Em um último ponto, não podemos afastar as questões relacionadas à privacidade. Ao utilizar imagens de pessoas reais para criar modelos virtuais, é necessário assegurar que todas as informações pessoais e identificáveis sejam devidamente protegidas, incluindo os dados biométricos.

Assim, é essencial assegurar que o uso desses dados esteja em conformidade com as legislações de privacidade e proteção de dados vigentes nas jurisdições em que se deram a oferta e a contratação dos serviços. Isso inclui obter o consentimento, quando necessário, dos indivíduos cujas imagens estão sendo utilizadas (há hipóteses de exceção de consentimento com bases legais que devem acompanhar finalidades específicas e atender princípios da transparência e da minimização), fornecer informações claras sobre como os dados serão tratados e implementar medidas de segurança adequadas para proteger esses dados contra acesso não autorizado.

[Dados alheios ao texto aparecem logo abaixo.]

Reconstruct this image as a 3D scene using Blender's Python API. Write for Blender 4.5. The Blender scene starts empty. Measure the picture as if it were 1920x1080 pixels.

Em conclusão, a contratação de modelos virtuais traz consigo questões legais complexas e demandam uma análise cautelosa dos termos de uso de tais plataformas, para entender como não só como os dados são tratados, mas também para melhor compreensão das questões éticas relacionadas ao uso desses recursos.

Antes de substituir as sessões de fotos tradicionais com modelos reais, as empresas devem sopesar tais riscos e se resguardar de que todos os direitos envolvidos estejam sendo respeitados.